Work to be completed |
Write out all the entries word for word and omit any pictures.

Scene script records:
****************************************

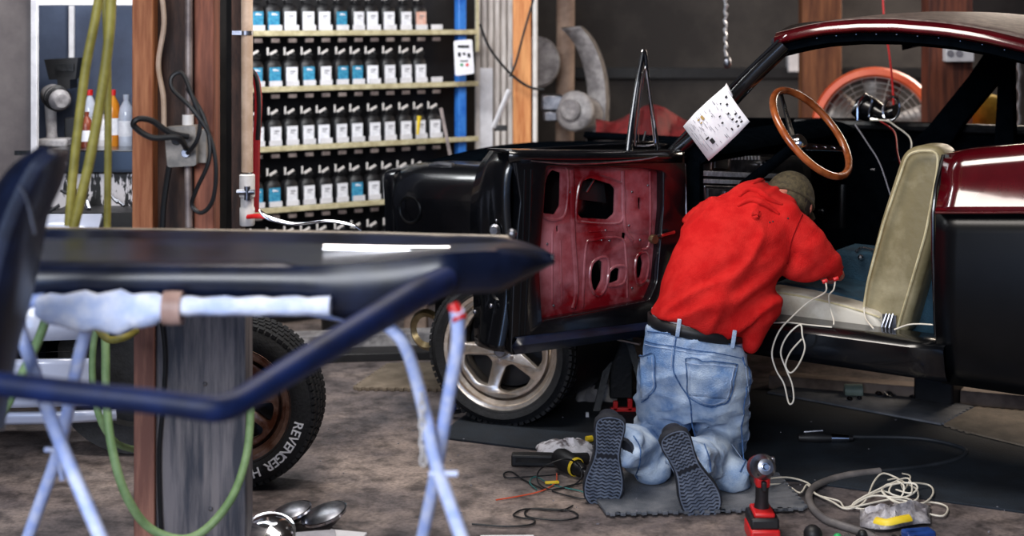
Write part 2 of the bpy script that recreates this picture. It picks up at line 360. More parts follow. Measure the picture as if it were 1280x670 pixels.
cable('power_cable', [Wd(x, y, z) for x, y, z in [(233, 186, 4.2), (222, 172, 4.16), (190, 172, 4.15), (168, 158, 4.14), (172, 149, 4.14), (190, 151, 4.16), (212, 166, 4.18), (236, 171, 4.2)]], .009, m_cable, 'thick black cable looping left out of the grey junction box')
cable('power_cable', [Wd(x, y, z) for x, y, z in [(234, 192, 4.2), (246, 176, 4.18), (250, 150, 4.18), (240, 120, 4.18), (228, 92, 4.2), (215, 96, 4.2), (216, 112, 4.19), (240, 136, 4.17), (262, 170, 4.17), (270, 210, 4.17), (266, 250, 4.18), (252, 266, 4.19), (240, 256, 4.2), (246, 236, 4.18), (262, 196, 4.16), (256, 150, 4.18), (234, 110, 4.2)]], .0065, m_cable, 'thin black cable coiled over and below the grey junction box')
cable('power_cable', [Wd(x, y, 4.25) for x, y in [(212, 206), (208, 230), (204, 262), (203, 292)]], .009, m_cable, 'straight black cable running down the plywood below the junction box')
cable('power_cable', [Wd(x, y, 4.29) for x, y in [(200, 390), (206, 440), (204, 500), (199, 560), (200, 640), (204, 700)]], .006, m_cable, 'thin black cable running down the grey weathered board')
cable('gas_pipe', [upto(203, 4.32, z_) for z_ in (3.8, 2.6, 2.1, 1.86, 1.75)]+[Wd(x, y, 4.3) for x, y in [(202, -10), (205, 30), (198, 80), (204, 120), (205, 160)]], .008, m_pvc, 'thin bent tan pipe running down the dark plywood to the junction box', 'pipe')

# tan water pipe and its brown post
tag(pbox_o := obj('wooden_stud', full(289, 302, 5.75, .08), m_wood2, bevel=.003), 'narrow dark brown stud behind the vertical tan pipe', 'post')
pp = thing('water_pipe', 'vertical tan pipe with white fittings and a red valve handle', 'pipe', Wd(309, 350, 5.7))
obj('pipe', MB().tube([upto(308, 5.7), Wd(309, 215, 5.7)], .023, 18), m_pvc, pp)
obj('fitting', MB().lathe([(.026, 0), (.03, .005), (.03, .07), (.026, .075), (.026, .11), (.031, .115), (.031, .2), (.024, .205)], Wd(309, 282, 5.7), (0, 0, 1), 18).tube([Wd(309, 290, 5.7), upto(309, 5.7, 0)], .023, 16), m_pipew, pp)
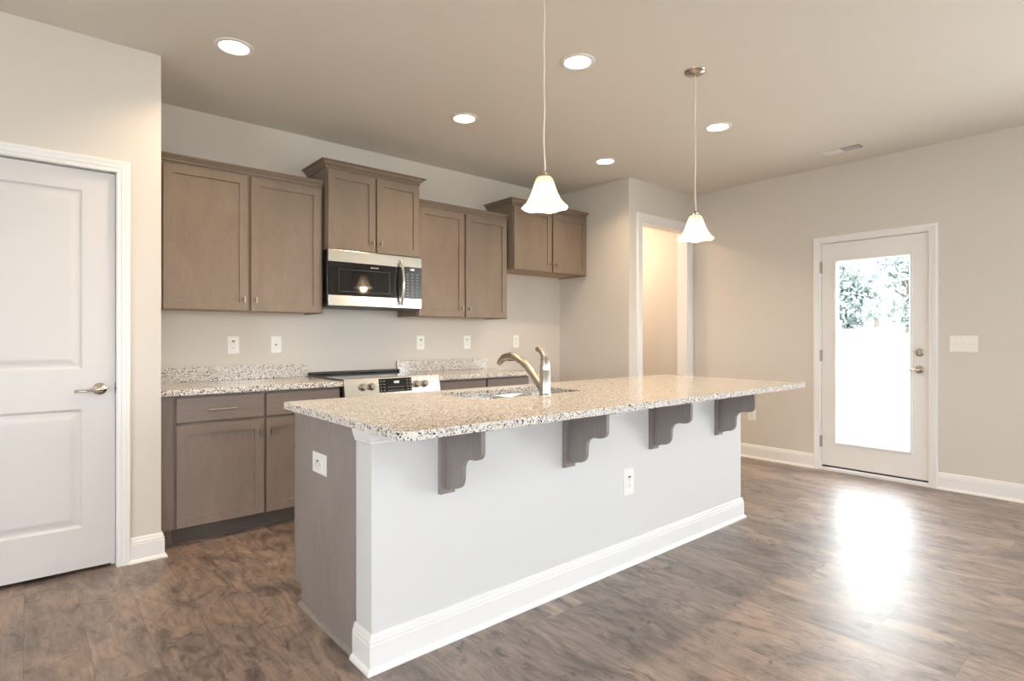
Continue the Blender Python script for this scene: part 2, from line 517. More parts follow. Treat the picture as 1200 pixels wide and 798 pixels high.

****************************************

Exercise answer |
Write part 2 of the bpy script that recreates this picture. It picks up at line 360. More parts follow. Measure the picture as if it were 1280x670 pixels.
cable('power_cable', [Wd(x, y, z) for x, y, z in [(233, 186, 4.2), (222, 172, 4.16), (190, 172, 4.15), (168, 158, 4.14), (172, 149, 4.14), (190, 151, 4.16), (212, 166, 4.18), (236, 171, 4.2)]], .009, m_cable, 'thick black cable looping left out of the grey junction box')
cable('power_cable', [Wd(x, y, z) for x, y, z in [(234, 192, 4.2), (246, 176, 4.18), (250, 150, 4.18), (240, 120, 4.18), (228, 92, 4.2), (215, 96, 4.2), (216, 112, 4.19), (240, 136, 4.17), (262, 170, 4.17), (270, 210, 4.17), (266, 250, 4.18), (252, 266, 4.19), (240, 256, 4.2), (246, 236, 4.18), (262, 196, 4.16), (256, 150, 4.18), (234, 110, 4.2)]], .0065, m_cable, 'thin black cable coiled over and below the grey junction box')
cable('power_cable', [Wd(x, y, 4.25) for x, y in [(212, 206), (208, 230), (204, 262), (203, 292)]], .009, m_cable, 'straight black cable running down the plywood below the junction box')
cable('power_cable', [Wd(x, y, 4.29) for x, y in [(200, 390), (206, 440), (204, 500), (199, 560), (200, 640), (204, 700)]], .006, m_cable, 'thin black cable running down the grey weathered board')
cable('gas_pipe', [upto(203, 4.32, z_) for z_ in (3.8, 2.6, 2.1, 1.86, 1.75)]+[Wd(x, y, 4.3) for x, y in [(202, -10), (205, 30), (198, 80), (204, 120), (205, 160)]], .008, m_pvc, 'thin bent tan pipe running down the dark plywood to the junction box', 'pipe')

# tan water pipe and its brown post
tag(pbox_o := obj('wooden_stud', full(289, 302, 5.75, .08), m_wood2, bevel=.003), 'narrow dark brown stud behind the vertical tan pipe', 'post')
pp = thing('water_pipe', 'vertical tan pipe with white fittings and a red valve handle', 'pipe', Wd(309, 350, 5.7))
obj('pipe', MB().tube([upto(308, 5.7), Wd(309, 215, 5.7)], .023, 18), m_pvc, pp)
obj('fitting', MB().lathe([(.026, 0), (.03, .005), (.03, .07), (.026, .075), (.026, .11), (.031, .115), (.031, .2), (.024, .205)], Wd(309, 282, 5.7), (0, 0, 1), 18).tube([Wd(309, 290, 5.7), upto(309, 5.7, 0)], .023, 16), m_pipew, pp)
Continue the Blender Python script for this scene: part 2, from line 517. More parts follow. Treat the picture as 1200 pixels wide and 798 pixels high.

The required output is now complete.